My hon. Friend the Member for North Somerset (Sadik Al-Hassan) pointed to the very important fact that we are endowed with key infrastructure, such as pipelines, pioneered by firms like Exolum, the research facilities in his constituency to which he pointed and the pioneering work of Bristol airport. We need to develop a market to facilitate that infrastructure further. The 70% cut in emissions through SAF is an exciting proposition indeed.
There are a number of Government amendments that I would like hon. Members to consider. Government amendment 6 allows for levy regulations to require the Secretary of State to assist the designated counterparty by collecting information and sharing it with the designated counterparty. It will also allow for the regulations to be used to impose requirements on a person to provide information to the Secretary of State. It is a technical amendment that will ensure that the information required to calculate individual levy contributions is provided at sufficient frequency, while not creating additional administrative burdens for industry.

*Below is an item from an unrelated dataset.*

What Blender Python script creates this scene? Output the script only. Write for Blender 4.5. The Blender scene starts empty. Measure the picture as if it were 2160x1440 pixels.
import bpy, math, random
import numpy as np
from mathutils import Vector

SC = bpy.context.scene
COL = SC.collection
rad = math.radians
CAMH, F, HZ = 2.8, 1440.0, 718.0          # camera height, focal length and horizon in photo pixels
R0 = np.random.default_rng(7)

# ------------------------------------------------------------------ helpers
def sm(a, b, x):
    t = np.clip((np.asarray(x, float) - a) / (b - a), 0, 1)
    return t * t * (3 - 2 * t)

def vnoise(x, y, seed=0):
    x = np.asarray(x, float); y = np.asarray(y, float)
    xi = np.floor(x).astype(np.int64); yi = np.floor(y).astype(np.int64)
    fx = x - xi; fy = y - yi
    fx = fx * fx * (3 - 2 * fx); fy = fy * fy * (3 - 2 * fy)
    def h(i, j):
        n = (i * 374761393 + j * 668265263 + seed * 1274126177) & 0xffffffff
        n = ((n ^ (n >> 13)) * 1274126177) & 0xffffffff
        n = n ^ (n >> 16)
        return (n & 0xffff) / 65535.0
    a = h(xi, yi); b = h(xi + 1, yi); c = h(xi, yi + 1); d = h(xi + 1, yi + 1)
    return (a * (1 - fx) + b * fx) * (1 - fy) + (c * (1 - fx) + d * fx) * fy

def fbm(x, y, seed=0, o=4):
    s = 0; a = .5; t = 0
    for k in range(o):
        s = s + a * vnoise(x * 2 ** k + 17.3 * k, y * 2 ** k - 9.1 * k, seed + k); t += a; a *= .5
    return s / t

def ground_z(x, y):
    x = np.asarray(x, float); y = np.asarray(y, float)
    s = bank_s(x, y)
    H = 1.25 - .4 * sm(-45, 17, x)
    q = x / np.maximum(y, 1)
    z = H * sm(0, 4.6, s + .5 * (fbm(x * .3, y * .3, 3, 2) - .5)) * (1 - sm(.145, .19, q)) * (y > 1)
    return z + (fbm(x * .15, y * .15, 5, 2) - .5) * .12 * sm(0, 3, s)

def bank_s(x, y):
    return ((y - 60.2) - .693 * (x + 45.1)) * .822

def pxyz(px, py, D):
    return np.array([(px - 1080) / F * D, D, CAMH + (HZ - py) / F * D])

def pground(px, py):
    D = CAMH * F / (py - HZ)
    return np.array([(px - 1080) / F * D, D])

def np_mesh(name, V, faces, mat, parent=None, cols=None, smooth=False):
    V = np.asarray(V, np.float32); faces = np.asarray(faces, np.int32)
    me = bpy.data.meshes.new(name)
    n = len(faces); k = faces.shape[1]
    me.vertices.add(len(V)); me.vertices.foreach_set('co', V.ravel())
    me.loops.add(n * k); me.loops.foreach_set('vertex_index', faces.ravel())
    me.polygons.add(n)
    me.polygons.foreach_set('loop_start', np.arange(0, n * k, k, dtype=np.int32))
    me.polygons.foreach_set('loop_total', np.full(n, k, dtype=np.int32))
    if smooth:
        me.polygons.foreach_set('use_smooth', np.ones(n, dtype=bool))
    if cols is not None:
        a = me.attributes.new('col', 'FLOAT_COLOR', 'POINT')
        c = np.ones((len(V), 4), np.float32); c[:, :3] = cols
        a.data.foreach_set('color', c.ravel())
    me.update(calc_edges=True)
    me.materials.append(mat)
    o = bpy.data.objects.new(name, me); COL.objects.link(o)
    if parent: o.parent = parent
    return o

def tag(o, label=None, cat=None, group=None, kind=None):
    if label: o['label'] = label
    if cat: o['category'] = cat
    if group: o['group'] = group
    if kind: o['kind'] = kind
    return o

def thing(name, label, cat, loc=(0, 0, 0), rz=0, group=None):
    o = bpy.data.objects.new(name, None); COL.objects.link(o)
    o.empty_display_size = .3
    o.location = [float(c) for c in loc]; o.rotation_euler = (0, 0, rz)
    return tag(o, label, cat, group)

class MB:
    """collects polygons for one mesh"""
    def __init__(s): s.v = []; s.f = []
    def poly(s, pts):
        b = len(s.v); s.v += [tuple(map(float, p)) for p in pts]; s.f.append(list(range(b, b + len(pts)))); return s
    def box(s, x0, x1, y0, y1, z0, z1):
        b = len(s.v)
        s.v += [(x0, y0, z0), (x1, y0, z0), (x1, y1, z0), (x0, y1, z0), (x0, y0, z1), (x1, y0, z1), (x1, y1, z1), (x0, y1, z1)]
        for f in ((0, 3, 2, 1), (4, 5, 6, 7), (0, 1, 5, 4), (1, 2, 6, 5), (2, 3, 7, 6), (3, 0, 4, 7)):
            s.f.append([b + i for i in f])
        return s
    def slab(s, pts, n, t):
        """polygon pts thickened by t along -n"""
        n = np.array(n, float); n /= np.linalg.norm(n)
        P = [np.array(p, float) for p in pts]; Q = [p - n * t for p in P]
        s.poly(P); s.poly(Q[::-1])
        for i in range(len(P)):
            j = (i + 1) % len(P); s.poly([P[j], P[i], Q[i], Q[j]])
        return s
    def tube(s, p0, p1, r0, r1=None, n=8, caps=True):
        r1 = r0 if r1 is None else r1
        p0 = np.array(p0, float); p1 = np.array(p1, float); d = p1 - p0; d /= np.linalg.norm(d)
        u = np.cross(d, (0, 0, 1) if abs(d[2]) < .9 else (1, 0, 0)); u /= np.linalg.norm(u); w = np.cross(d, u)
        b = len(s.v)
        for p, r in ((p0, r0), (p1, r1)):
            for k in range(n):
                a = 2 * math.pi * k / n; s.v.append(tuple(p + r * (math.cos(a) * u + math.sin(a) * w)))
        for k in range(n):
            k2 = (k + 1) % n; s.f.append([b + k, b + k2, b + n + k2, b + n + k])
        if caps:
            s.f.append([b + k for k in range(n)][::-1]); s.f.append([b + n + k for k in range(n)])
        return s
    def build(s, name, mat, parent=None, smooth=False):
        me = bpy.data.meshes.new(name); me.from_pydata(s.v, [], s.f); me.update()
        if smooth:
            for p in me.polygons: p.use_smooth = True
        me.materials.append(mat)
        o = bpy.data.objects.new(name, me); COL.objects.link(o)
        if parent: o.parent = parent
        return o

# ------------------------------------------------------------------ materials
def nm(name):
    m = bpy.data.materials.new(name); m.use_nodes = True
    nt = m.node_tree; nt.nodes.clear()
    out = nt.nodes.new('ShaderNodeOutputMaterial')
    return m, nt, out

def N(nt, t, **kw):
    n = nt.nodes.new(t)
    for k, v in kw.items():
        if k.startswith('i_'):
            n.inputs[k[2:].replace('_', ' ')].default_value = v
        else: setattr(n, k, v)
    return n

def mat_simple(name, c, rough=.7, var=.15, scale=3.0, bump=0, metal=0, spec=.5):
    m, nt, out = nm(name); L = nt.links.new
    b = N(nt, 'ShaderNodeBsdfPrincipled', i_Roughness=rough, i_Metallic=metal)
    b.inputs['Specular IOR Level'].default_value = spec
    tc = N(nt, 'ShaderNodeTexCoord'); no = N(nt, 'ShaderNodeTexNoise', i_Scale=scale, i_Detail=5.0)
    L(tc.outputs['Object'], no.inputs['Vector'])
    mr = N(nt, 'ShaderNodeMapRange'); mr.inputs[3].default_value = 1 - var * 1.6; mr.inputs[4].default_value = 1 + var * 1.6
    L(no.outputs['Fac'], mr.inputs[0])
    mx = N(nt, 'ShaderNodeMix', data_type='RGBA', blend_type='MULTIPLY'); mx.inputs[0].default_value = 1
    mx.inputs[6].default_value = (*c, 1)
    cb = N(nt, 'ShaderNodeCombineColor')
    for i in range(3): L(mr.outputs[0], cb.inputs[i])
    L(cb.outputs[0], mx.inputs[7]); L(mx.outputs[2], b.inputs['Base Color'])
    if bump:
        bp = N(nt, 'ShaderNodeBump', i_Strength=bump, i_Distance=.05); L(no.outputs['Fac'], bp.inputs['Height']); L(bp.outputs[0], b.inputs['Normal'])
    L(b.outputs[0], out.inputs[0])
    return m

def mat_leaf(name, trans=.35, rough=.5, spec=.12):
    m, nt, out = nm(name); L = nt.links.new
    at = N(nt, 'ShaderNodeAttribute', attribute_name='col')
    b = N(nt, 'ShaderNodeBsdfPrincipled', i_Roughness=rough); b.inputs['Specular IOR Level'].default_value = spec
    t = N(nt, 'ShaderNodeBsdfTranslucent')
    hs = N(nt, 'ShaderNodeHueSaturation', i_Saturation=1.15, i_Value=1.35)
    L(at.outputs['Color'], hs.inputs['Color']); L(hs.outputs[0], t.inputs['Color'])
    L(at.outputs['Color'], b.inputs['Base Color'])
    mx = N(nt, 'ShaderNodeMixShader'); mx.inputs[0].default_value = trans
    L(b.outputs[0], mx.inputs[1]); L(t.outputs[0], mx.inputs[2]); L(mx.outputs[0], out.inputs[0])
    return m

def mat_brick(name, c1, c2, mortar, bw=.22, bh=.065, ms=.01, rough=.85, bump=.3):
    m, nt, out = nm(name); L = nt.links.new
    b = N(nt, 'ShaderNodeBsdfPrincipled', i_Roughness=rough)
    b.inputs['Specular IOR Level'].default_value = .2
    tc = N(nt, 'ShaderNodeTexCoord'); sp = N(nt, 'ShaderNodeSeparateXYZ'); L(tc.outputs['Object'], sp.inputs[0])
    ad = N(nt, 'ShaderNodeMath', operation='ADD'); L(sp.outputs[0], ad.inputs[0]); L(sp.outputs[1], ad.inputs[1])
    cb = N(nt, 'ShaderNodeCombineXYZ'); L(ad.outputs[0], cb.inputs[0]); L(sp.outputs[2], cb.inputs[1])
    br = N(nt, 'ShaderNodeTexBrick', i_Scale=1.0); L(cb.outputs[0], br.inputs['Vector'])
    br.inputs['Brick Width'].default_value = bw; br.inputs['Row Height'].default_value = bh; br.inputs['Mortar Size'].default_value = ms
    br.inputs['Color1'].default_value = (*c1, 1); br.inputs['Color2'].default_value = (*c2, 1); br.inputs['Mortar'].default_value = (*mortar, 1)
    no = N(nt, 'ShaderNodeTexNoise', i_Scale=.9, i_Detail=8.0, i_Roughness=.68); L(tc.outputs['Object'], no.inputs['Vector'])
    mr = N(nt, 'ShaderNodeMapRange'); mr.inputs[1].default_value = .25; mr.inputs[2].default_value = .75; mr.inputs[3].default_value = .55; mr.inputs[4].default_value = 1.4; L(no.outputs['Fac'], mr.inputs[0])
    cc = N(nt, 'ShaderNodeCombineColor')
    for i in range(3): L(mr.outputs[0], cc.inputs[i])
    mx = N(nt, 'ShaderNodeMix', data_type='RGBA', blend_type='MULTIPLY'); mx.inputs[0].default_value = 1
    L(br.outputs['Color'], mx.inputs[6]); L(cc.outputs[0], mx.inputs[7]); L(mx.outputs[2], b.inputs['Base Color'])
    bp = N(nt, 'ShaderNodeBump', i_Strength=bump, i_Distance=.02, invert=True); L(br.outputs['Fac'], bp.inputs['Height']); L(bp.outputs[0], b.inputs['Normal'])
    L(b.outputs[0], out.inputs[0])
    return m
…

Government amendment 1 allows the Secretary of State to direct a Government-owned company to provide assistance for the purpose of identifying to whom revenue certainty contracts should be allocated. The allocation process for RCM contracts will be fair and transparent to give confidence to any applicants. In other renewable schemes, contract allocation is often carried out through an auction process. The allocation process for contracts for difference for renewable electricity is carried out through the National Energy System Operator, or NESO, which is an operationally independent, publicly owned body.
That type of approach to allocation may also be suitable for RCM contracts, so the amendment will allow the Secretary of State to direct a body like NESO to support in the allocation process. The final decision on allocation, however, remains with the Secretary of State. Without the amendment, the same allocation process could be pursued, but that would need to be done on a contractual basis through a procurement process, which would add unnecessary cost and complexity to the process. The amendment avoids those unnecessary impacts. I therefore commend it and all other Government amendments to the House.
I would ask that new clauses 1 to 3, which were tabled by the Liberal Democrats, be withdrawn. They were introduced in identical form in Committee, and my remarks will closely reflect the points my predecessor made then. The amendments seek a review of the impact of the revenue certainty mechanism within the next 12 months. I am afraid that that is not reasonable, as the revenue certainty mechanism triggers only once SAF is being produced, and even at pace, that is some years off. It will take time to build SAF plants, initially starting with a contract allocation round with SAF producers. Therefore, we will not see sufficient developments in the next 12 months to warrant a review of the impact of the revenue certainty mechanism. I agree, however, that it is important to have parliamentary scrutiny to measure the impact of the Act and to propose actions if necessary. The SAF mandate already includes a review clause to assess the impact of the statutory instrument, with the first review scheduled within five years. That is in line with comparable schemes.
With regard to new clause 1, I can reassure the House that work is being carried out at pace across Government on the future of our refineries. Commissioning a separate report, as the new clause proposes, risks a delay to future decisions and any subsequent benefits that may be realised. Overall, we expect low-carbon fuel production to support up to 15,000 jobs across the country and to make a contribution to the economy of up to £5 billion by 2050.